══ INFORMATION PROVIDED
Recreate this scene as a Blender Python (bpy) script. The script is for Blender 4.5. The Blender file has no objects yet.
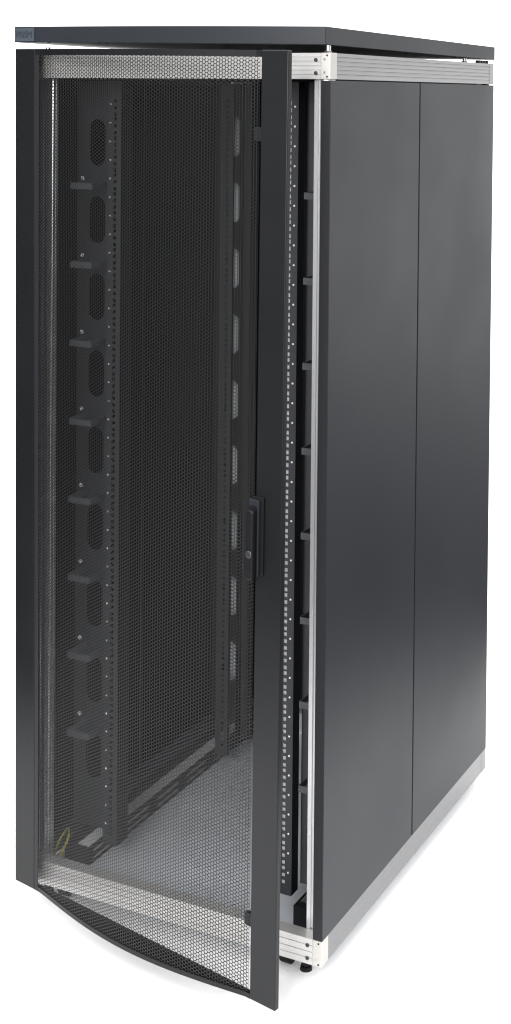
import bpy, math, random
import numpy as np
from mathutils import Vector, Matrix
random.seed(4)
scene = bpy.context.scene
COL = scene.collection

# ------------------------------------------------------------------ materials
def material(name, base, rough=.5, metal=0., spec=.5, bump=0., bscale=400., var=.0, vscale=(3, 3, 3), rvar=0., coat=0.):
    m = bpy.data.materials.new(name); m.use_nodes = True
    nt = m.node_tree; b = nt.nodes['Principled BSDF']
    b.inputs['Base Color'].default_value = (*base, 1)
    b.inputs['Roughness'].default_value = rough
    b.inputs['Metallic'].default_value = metal
    b.inputs['Specular IOR Level'].default_value = spec
    b.inputs['Coat Weight'].default_value = coat
    tc = nt.nodes.new('ShaderNodeTexCoord')
    if var or rvar:
        mp = nt.nodes.new('ShaderNodeMapping'); mp.inputs['Scale'].default_value = vscale
        nt.links.new(tc.outputs['Object'], mp.inputs['Vector'])
        n = nt.nodes.new('ShaderNodeTexNoise'); n.inputs['Scale'].default_value = 1; n.inputs['Detail'].default_value = 5
        nt.links.new(mp.outputs['Vector'], n.inputs['Vector'])
        if var:
            mr = nt.nodes.new('ShaderNodeMapRange')
            mr.inputs['From Min'].default_value = .3; mr.inputs['From Max'].default_value = .7
            mr.inputs['To Min'].default_value = 1 - var; mr.inputs['To Max'].default_value = 1 + var
            nt.links.new(n.outputs['Fac'], mr.inputs['Value'])
            vm = nt.nodes.new('ShaderNodeVectorMath'); vm.operation = 'SCALE'; vm.inputs[0].default_value = base
            nt.links.new(mr.outputs['Result'], vm.inputs['Scale'])
            nt.links.new(vm.outputs['Vector'], b.inputs['Base Color'])
        if rvar:
            mr = nt.nodes.new('ShaderNodeMapRange')
            mr.inputs['From Min'].default_value = .3; mr.inputs['From Max'].default_value = .7
            mr.inputs['To Min'].default_value = rough - rvar; mr.inputs['To Max'].default_value = rough + rvar
            nt.links.new(n.outputs['Fac'], mr.inputs['Value'])
            nt.links.new(mr.outputs['Result'], b.inputs['Roughness'])
    if bump:
        n2 = nt.nodes.new('ShaderNodeTexNoise'); n2.inputs['Scale'].default_value = bscale
        nt.links.new(tc.outputs['Object'], n2.inputs['Vector'])
        bp_ = nt.nodes.new('ShaderNodeBump'); bp_.inputs['Strength'].default_value = bump; bp_.inputs['Distance'].default_value = .001
        nt.links.new(n2.outputs['Fac'], bp_.inputs['Height'])
        nt.links.new(bp_.outputs['Normal'], b.inputs['Normal'])
    return m
M = dict(
    graphite=material('graphite_powder_coat', (.0180, .0210, .0265), .40, spec=.25, bump=.12, bscale=900, var=.05, rvar=.05, vscale=(2, 2, 2)),
    door=material('door_powder_coat', (.0085, .0090, .0102), .36, spec=.32, bump=.12, bscale=900, var=.06, rvar=.05, vscale=(3, 3, 3)),
    edge=material('panel_edge_coat', (.016, .016, .019), .5, spec=.3, bump=.1, bscale=900),
    mesh=material('perforated_steel_coat', (.0045, .0047, .0052), .30, spec=.5),
    black=material('black_steel', (.013, .013, .015), .5, spec=.3, bump=.1, bscale=700),
    deep=material('matt_black_and_shade', (.006, .006, .007), .6, spec=.2),
    rubber=material('black_rubber', (.005, .005, .006), .6, spec=.25),
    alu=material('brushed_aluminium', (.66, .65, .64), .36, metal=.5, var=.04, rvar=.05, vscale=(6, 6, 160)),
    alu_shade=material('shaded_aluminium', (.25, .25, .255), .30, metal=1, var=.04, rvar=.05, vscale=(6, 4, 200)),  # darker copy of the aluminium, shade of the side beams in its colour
    post=material('polished_aluminium', (.76, .76, .78), .31, metal=.85, var=.005, rvar=.005, vscale=(20, 20, 2)),
    cast=material('cast_alloy', (.62, .60, .57), .5, metal=.6, bump=.2, bscale=300),
    inner=material('inner_steel_coat', (.036, .038, .043), .45, spec=.4, bump=.1, bscale=700),
    ring=material('bracket_coat', (.085, .090, .100), .45, spec=.4, bump=.1, bscale=700),
    pale=material('bright_zinc', (.82, .83, .84), .4, metal=.2),
    stud=material('bright_screw_head', (.85, .85, .85), .4, metal=.3),
    floorp=material('galvanised_sheet', (.74, .77, .82), .45, metal=.15, var=.07, rvar=.06, vscale=(7, 7, 7)),
    strip=material('pale_strip', (.55, .55, .55), .45, metal=.1),
    post_lit=material('brightened_rear_post', (.85, .86, .88), .5, metal=.1),  # rear posts coloured brighter in place of light that hardly reaches them
    screw=material('zinc_screw', (.7, .7, .7), .25, metal=1),
    hole=material('screw_recess', (.03, .03, .035), .6),
    badge=material('badge_plate', (.050, .064, .080), .4, spec=.5, var=.1, vscale=(60, 60, 60)),
    letter=material('badge_lettering', (.020, .028, .040), .5),
    yellow=material('wire_yellow_green', (.55, .50, .06), .45, var=.5, vscale=(90, 90, 90)),
    green=material('wire_green', (.12, .22, .05), .45),
    ground=material('white_backdrop_paper', (.92, .92, .92), .9, spec=.1),
)

# ------------------------------------------------------------------ mesh helpers
class MB:
    def __init__(s): s.v = []; s.f = []
    def add(s, v, f):
        n = len(s.v); s.v += [tuple(q) for q in v]; s.f += [tuple(i + n for i in g) for g in f]; return s
    def box(s, x0, x1, y0, y1, z0, z1):
        return s.add([(x0, y0, z0), (x1, y0, z0), (x1, y1, z0), (x0, y1, z0), (x0, y0, z1), (x1, y0, z1), (x1, y1, z1), (x0, y1, z1)],
                     [(0, 3, 2, 1), (4, 5, 6, 7), (0, 1, 5, 4), (1, 2, 6, 5), (2, 3, 7, 6), (3, 0, 4, 7)])
    def prism(s, poly, a, b, fn):
        """poly: 2-D outline; fn(u, v, t) gives the point; extruded from t=a to t=b"""
        n = len(poly)
        v = [fn(p[0], p[1], a) for p in poly] + [fn(p[0], p[1], b) for p in poly]
        f = [(i, (i + 1) % n, n + (i + 1) % n, n + i) for i in range(n)] + [tuple(range(n))[::-1], tuple(range(n, 2 * n))]
        return s.add(v, f)
    def cyl(s, c, axis, r, h, n=16, r2=None):
        axis = Vector(axis).normalized(); r2 = r if r2 is None else r2
        u = axis.orthogonal().normalized(); w = axis.cross(u)
        c = Vector(c); v = []
        for k, rr in ((0, r), (1, r2)):
            for i in range(n):
                a = 2 * math.pi * i / n
                v.append(c + axis * h * k + (u * math.cos(a) + w * math.sin(a)) * rr)
        f = [(i, (i + 1) % n, n + (i + 1) % n, n + i) for i in range(n)] + [tuple(range(n))[::-1], tuple(range(n, 2 * n))]
        return s.add(v, f)
    def build(s, name, mat, parent=None, bevel=0, smooth=False):
        me = bpy.data.meshes.new(name); me.from_pydata(s.v, [], s.f)
        me.materials.append(mat)
        return finish(name, me, parent, bevel, smooth)
def finish(name, me, parent, bevel=0, smooth=False):
    import bmesh
    b = bmesh.new(); b.from_mesh(me); bmesh.ops.recalc_face_normals(b, faces=b.faces); b.to_mesh(me); b.free()
    if smooth:
        for p in me.polygons: p.use_smooth = True
    o = bpy.data.objects.new(name, me); COL.objects.link(o)
    if parent: o.parent = parent
    if bevel:
        md = o.modifiers.new('bevel', 'BEVEL'); md.width = bevel; md.segments = 2; md.limit_method = 'ANGLE'
        md.angle_limit = math.radians(40)
    return o
def plate(outline, holes, t, frame, name, mat, parent, bevel=0):
    """flat sheet with real cut-outs: 2-D loops, thickness t, frame(u, v, w) -> point"""
    cu = bpy.data.curves.new('tmp', 'CURVE'); cu.dimensions = '2D'; cu.fill_mode = 'BOTH'; cu.extrude = t / 2
    for loop in [outline] + holes:
        sp = cu.splines.new('POLY'); sp.points.add(len(loop) - 1); sp.use_cyclic_u = True
        for i, q in enumerate(loop): sp.points[i].co = (q[0], q[1], 0, 1)
    ob = bpy.data.objects.new('tmp', cu); COL.objects.link(ob)
    dg = bpy.context.evaluated_depsgraph_get(); dg.update()
    me = bpy.data.meshes.new_from_object(ob.evaluated_get(dg)); me.name = name
    bpy.data.objects.remove(ob); bpy.data.curves.remove(cu)
    for v in me.vertices: v.co = frame(*v.co)
    me.materials.clear(); me.materials.append(mat)
    return finish(name, me, parent, bevel)
def grid_plate(us, vs, hole, t, frame, name, mat, parent):
    """sheet on a grid of break lines with rectangular cut-outs where hole(i, j) is true"""
    nu, nv = len(us), len(vs); V = []; F = []
    for w in (-t / 2, t / 2):
        for u in us:
            for v in vs: V.append(frame(u, v, w))
    I = lambda k, i, j: k * nu * nv + i * nv + j
    solid = lambda i, j: 0 <= i < nu - 1 and 0 <= j < nv - 1 and not hole(i, j)
    for i in range(nu - 1):
        for j in range(nv - 1):
            if not solid(i, j): continue
            F.append((I(0, i, j), I(0, i, j + 1), I(0, i + 1, j + 1), I(0, i + 1, j)))
            F.append((I(1, i, j), I(1, i + 1, j), I(1, i + 1, j + 1), I(1, i, j + 1)))
            for (di, dj, a, b) in ((-1, 0, (i, j), (i, j + 1)), (1, 0, (i + 1, j), (i + 1, j + 1)), (0, -1, (i, j), (i + 1, j)), (0, 1, (i, j + 1), (i + 1, j + 1))):
                if not solid(i + di, j + dj): F.append((I(0, *a), I(0, *b), I(1, *b), I(1, *a)))
    me = bpy.data.meshes.new(name); me.from_pydata(V, [], F); me.materials.append(mat)
    return finish(name, me, parent)
def rect(u0, u1, v0, v1): return [(u0, v0), (u1, v0), (u1, v1), (u0, v1)]
def oval(cu, cv, w, h, n=8):
    r = w / 2; out = []
    for sgn, a0 in ((1, 0), (-1, math.pi)):
        for i in range(n + 1):
            a = a0 + math.pi * i / n
            out.append((cu + r * math.cos(a), cv + sgn * (h / 2 - r) + r * math.sin(a)))
    return out
def copy_tree(o, parent, dloc=(0, 0, 0)):
    c = o.copy(); COL.objects.link(c); c.parent = parent
    c.location = Vector(o.location) + Vector(dloc)
    for ch in [k for k in scene.objects if k.parent == o]: copy_tree(ch, c)
    return c
def empty(name, loc=(0, 0, 0)):
    o = bpy.data.objects.new(name, None); COL.objects.link(o); o.location = loc; o.empty_display_size = .1; return o

# ------------------------------------------------------------------ sizes (metres, origin = front right bottom corner of the frame)
W, D, H, BH, LD = .80, 1.0477, 1.9483, .0552, .033
GZ = -.042
cab = empty('server_cabinet')
cab['label'] = 'tall graphite server rack cabinet with aluminium frame and slightly opened perforated front door'
cab['category'] = 'server cabinet'

# ground
fx, fy = Vector((-.443, .896, 0)), Vector((.896, .443, 0))      # backdrop paper laid along the viewing axis
g = MB(); g.add([fx * a + fy * b + Vector((0, 0, GZ)) for a, b in ((-1.0, -1.55), (-1.0, .70), (3.4, 1.35), (3.4, -1.85))], [(0, 1, 2, 3)])
go = g.build('ground', M['ground']); go['kind'] = 'structure'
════
STATED EXERCISE :: Report the number of lines above that contain the word "scene", and only that number.

CORRECT RESPONSE :: 4